Collected data entries:
════════

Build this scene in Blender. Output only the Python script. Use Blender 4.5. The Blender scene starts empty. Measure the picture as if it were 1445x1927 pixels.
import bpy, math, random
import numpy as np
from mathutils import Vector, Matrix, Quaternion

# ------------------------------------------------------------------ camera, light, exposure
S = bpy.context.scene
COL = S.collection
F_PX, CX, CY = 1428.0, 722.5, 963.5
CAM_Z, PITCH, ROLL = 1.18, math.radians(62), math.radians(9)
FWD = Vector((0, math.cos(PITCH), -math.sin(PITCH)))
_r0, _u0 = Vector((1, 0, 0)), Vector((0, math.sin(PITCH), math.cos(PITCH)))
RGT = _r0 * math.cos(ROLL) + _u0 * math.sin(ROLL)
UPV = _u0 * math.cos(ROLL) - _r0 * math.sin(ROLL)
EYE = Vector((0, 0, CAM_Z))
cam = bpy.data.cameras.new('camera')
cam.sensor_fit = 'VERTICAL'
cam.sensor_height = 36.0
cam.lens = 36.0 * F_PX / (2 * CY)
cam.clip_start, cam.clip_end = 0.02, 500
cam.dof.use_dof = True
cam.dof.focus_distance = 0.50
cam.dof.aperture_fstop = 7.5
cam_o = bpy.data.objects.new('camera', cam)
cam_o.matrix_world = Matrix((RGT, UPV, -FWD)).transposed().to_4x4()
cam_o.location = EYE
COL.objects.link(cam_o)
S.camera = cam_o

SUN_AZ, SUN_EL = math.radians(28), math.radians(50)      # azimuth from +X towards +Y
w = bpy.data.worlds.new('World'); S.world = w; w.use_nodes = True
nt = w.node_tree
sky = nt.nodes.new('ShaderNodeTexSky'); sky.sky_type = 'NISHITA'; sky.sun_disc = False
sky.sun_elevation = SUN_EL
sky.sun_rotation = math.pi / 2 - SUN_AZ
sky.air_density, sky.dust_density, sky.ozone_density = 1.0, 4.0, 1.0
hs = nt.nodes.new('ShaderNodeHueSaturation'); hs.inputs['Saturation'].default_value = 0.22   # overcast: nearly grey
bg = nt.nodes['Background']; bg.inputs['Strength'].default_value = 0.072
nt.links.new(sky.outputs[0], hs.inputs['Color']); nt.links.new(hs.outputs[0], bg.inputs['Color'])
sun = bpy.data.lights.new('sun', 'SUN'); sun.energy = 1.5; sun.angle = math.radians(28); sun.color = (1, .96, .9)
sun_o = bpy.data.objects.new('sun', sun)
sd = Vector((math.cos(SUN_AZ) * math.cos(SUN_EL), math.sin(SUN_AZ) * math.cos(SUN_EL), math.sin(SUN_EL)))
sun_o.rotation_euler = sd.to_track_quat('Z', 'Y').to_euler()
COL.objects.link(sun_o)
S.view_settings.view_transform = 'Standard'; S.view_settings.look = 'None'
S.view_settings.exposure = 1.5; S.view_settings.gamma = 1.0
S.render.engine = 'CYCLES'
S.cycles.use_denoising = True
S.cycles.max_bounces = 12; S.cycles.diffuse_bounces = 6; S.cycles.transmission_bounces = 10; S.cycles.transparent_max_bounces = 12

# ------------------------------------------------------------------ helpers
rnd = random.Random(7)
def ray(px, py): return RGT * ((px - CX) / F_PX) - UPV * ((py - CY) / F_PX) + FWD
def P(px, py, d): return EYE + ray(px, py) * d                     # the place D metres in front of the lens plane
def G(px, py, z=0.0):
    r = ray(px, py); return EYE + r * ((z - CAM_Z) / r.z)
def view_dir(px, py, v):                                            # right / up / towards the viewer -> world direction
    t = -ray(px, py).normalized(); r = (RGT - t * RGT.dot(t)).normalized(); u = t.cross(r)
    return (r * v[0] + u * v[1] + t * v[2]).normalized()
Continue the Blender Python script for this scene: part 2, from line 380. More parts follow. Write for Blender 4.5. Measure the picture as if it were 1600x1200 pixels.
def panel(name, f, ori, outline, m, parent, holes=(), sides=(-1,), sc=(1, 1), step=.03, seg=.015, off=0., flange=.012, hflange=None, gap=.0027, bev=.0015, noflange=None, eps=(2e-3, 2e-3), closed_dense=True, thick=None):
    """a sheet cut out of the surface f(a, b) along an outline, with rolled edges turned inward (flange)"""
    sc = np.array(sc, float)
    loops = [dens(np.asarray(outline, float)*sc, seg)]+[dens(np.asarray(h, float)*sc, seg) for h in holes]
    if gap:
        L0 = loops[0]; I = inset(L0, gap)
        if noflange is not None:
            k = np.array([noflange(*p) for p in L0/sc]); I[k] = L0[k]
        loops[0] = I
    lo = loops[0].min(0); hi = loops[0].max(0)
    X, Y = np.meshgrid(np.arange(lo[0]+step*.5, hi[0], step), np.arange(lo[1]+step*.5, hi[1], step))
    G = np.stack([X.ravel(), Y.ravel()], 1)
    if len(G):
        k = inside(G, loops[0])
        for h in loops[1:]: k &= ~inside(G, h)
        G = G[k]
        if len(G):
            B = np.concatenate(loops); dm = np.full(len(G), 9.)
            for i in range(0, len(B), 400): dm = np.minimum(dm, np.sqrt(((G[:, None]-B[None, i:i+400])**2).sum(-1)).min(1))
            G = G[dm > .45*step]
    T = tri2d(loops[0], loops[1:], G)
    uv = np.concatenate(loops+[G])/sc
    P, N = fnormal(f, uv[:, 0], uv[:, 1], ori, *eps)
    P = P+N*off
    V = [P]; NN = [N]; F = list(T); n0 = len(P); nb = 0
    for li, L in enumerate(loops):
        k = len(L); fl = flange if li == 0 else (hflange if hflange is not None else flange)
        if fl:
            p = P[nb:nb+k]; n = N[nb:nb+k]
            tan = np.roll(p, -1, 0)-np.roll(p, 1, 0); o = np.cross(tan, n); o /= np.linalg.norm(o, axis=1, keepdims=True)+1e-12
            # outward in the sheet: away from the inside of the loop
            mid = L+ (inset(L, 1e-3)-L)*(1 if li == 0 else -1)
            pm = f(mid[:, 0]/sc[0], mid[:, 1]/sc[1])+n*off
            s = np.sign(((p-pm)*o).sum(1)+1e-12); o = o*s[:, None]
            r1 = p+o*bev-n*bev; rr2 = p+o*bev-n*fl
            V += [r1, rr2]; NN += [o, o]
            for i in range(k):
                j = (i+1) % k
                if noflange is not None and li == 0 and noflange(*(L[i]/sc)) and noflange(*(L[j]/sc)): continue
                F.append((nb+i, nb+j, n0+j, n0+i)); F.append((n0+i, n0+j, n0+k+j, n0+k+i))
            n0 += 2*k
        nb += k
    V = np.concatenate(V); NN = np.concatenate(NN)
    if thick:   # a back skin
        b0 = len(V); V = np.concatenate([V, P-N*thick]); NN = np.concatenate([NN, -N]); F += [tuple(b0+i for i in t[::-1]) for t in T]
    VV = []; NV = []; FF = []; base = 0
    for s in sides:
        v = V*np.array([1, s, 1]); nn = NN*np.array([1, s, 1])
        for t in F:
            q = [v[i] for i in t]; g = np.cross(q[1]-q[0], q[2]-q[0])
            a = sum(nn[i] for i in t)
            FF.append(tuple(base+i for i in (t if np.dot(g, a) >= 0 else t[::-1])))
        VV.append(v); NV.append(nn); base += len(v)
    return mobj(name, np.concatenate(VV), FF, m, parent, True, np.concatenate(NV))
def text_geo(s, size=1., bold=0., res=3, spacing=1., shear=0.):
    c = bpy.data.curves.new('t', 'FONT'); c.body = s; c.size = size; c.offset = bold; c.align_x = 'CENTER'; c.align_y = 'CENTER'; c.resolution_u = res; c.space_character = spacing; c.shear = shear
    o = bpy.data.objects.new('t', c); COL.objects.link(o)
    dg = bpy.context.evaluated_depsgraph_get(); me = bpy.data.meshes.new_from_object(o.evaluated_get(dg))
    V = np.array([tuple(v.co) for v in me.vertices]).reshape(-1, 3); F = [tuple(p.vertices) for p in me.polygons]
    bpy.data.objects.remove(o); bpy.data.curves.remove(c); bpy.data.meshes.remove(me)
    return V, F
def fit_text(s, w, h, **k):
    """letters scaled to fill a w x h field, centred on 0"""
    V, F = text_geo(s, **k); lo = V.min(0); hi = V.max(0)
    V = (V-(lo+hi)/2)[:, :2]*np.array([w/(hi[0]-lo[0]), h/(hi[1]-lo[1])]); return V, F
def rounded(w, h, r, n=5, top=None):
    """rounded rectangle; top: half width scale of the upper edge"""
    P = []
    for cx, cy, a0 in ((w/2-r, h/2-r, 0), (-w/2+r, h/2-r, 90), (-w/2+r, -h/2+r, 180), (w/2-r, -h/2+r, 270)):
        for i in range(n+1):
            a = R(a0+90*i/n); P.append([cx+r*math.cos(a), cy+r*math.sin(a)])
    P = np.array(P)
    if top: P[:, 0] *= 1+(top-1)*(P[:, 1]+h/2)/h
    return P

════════

Using the records given above, list every line that includes the word "Measure".

Build this scene in Blender. Output only the Python script. Use Blender 4.5. The Blender scene starts empty. Measure the picture as if it were 1445x1927 pixels.
Continue the Blender Python script for this scene: part 2, from line 380. More parts follow. Write for Blender 4.5. Measure the picture as if it were 1600x1200 pixels.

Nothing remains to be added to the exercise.